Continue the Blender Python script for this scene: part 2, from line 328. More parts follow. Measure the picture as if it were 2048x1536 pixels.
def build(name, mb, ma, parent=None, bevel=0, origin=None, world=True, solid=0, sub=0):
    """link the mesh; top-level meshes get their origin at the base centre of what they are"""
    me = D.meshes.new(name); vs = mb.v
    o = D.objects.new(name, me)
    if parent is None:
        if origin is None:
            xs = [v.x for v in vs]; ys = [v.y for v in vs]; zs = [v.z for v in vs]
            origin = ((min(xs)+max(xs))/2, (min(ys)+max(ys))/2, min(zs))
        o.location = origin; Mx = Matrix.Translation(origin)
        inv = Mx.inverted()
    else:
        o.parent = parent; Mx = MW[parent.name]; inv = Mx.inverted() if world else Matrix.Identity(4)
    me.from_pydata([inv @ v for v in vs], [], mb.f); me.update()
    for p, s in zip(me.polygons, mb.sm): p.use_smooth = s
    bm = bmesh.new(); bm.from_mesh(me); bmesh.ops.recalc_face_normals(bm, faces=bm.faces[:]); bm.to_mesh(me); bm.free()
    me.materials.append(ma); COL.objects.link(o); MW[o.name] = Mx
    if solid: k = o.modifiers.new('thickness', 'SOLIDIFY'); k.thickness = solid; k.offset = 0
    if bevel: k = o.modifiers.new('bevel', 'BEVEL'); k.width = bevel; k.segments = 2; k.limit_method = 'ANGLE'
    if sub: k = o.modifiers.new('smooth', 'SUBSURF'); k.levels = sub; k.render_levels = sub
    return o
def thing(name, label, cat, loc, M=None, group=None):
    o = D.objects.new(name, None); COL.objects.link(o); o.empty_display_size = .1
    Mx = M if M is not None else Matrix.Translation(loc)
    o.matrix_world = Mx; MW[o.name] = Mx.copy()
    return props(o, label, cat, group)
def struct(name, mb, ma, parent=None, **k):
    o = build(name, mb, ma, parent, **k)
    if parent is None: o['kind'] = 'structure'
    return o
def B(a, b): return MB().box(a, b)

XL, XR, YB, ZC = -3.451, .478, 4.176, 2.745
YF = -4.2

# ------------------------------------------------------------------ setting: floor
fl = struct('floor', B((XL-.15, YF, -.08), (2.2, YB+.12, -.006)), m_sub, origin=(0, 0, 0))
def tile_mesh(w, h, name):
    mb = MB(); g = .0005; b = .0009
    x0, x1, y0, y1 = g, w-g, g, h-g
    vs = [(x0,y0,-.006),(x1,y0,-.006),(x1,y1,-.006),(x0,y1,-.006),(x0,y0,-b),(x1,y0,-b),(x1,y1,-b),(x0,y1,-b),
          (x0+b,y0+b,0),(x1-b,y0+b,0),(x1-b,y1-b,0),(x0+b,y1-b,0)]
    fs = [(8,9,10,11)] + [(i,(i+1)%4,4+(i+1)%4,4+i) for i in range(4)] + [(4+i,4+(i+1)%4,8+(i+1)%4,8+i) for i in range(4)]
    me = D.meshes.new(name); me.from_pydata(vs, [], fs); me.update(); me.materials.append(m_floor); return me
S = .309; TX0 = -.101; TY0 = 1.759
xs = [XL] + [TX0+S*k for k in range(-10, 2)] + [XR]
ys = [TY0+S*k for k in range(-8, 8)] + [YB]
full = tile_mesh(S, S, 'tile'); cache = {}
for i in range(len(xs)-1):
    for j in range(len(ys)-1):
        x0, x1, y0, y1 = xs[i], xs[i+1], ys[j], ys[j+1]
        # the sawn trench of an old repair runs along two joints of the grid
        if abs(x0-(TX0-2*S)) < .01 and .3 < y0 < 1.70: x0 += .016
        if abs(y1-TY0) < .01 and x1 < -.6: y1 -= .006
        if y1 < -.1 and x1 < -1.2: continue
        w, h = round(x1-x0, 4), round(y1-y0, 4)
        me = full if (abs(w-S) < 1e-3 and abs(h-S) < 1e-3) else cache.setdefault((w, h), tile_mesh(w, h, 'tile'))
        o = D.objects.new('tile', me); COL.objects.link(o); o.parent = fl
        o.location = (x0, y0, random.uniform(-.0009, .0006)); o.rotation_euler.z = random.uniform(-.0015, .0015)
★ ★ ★
- [Task instructions] Retype the listing above in full, with no alterations.

- [Exercise solution]
Continue the Blender Python script for this scene: part 2, from line 328. More parts follow. Measure the picture as if it were 2048x1536 pixels.
def build(name, mb, ma, parent=None, bevel=0, origin=None, world=True, solid=0, sub=0):
    """link the mesh; top-level meshes get their origin at the base centre of what they are"""
    me = D.meshes.new(name); vs = mb.v
    o = D.objects.new(name, me)
    if parent is None:
        if origin is None:
            xs = [v.x for v in vs]; ys = [v.y for v in vs]; zs = [v.z for v in vs]
            origin = ((min(xs)+max(xs))/2, (min(ys)+max(ys))/2, min(zs))
        o.location = origin; Mx = Matrix.Translation(origin)
        inv = Mx.inverted()
    else:
        o.parent = parent; Mx = MW[parent.name]; inv = Mx.inverted() if world else Matrix.Identity(4)
    me.from_pydata([inv @ v for v in vs], [], mb.f); me.update()
    for p, s in zip(me.polygons, mb.sm): p.use_smooth = s
    bm = bmesh.new(); bm.from_mesh(me); bmesh.ops.recalc_face_normals(bm, faces=bm.faces[:]); bm.to_mesh(me); bm.free()
    me.materials.append(ma); COL.objects.link(o); MW[o.name] = Mx
    if solid: k = o.modifiers.new('thickness', 'SOLIDIFY'); k.thickness = solid; k.offset = 0
    if bevel: k = o.modifiers.new('bevel', 'BEVEL'); k.width = bevel; k.segments = 2; k.limit_method = 'ANGLE'
    if sub: k = o.modifiers.new('smooth', 'SUBSURF'); k.levels = sub; k.render_levels = sub
    return o
def thing(name, label, cat, loc, M=None, group=None):
    o = D.objects.new(name, None); COL.objects.link(o); o.empty_display_size = .1
    Mx = M if M is not None else Matrix.Translation(loc)
    o.matrix_world = Mx; MW[o.name] = Mx.copy()
    return props(o, label, cat, group)
def struct(name, mb, ma, parent=None, **k):
    o = build(name, mb, ma, parent, **k)
    if parent is None: o['kind'] = 'structure'
    return o
def B(a, b): return MB().box(a, b)

XL, XR, YB, ZC = -3.451, .478, 4.176, 2.745
YF = -4.2

# ------------------------------------------------------------------ setting: floor
fl = struct('floor', B((XL-.15, YF, -.08), (2.2, YB+.12, -.006)), m_sub, origin=(0, 0, 0))
def tile_mesh(w, h, name):
    mb = MB(); g = .0005; b = .0009
    x0, x1, y0, y1 = g, w-g, g, h-g
    vs = [(x0,y0,-.006),(x1,y0,-.006),(x1,y1,-.006),(x0,y1,-.006),(x0,y0,-b),(x1,y0,-b),(x1,y1,-b),(x0,y1,-b),
          (x0+b,y0+b,0),(x1-b,y0+b,0),(x1-b,y1-b,0),(x0+b,y1-b,0)]
    fs = [(8,9,10,11)] + [(i,(i+1)%4,4+(i+1)%4,4+i) for i in range(4)] + [(4+i,4+(i+1)%4,8+(i+1)%4,8+i) for i in range(4)]
    me = D.meshes.new(name); me.from_pydata(vs, [], fs); me.update(); me.materials.append(m_floor); return me
S = .309; TX0 = -.101; TY0 = 1.759
xs = [XL] + [TX0+S*k for k in range(-10, 2)] + [XR]
ys = [TY0+S*k for k in range(-8, 8)] + [YB]
full = tile_mesh(S, S, 'tile'); cache = {}
for i in range(len(xs)-1):
    for j in range(len(ys)-1):
        x0, x1, y0, y1 = xs[i], xs[i+1], ys[j], ys[j+1]
        # the sawn trench of an old repair runs along two joints of the grid
        if abs(x0-(TX0-2*S)) < .01 and .3 < y0 < 1.70: x0 += .016
        if abs(y1-TY0) < .01 and x1 < -.6: y1 -= .006
        if y1 < -.1 and x1 < -1.2: continue
        w, h = round(x1-x0, 4), round(y1-y0, 4)
        me = full if (abs(w-S) < 1e-3 and abs(h-S) < 1e-3) else cache.setdefault((w, h), tile_mesh(w, h, 'tile'))
        o = D.objects.new('tile', me); COL.objects.link(o); o.parent = fl
        o.location = (x0, y0, random.uniform(-.0009, .0006)); o.rotation_euler.z = random.uniform(-.0015, .0015)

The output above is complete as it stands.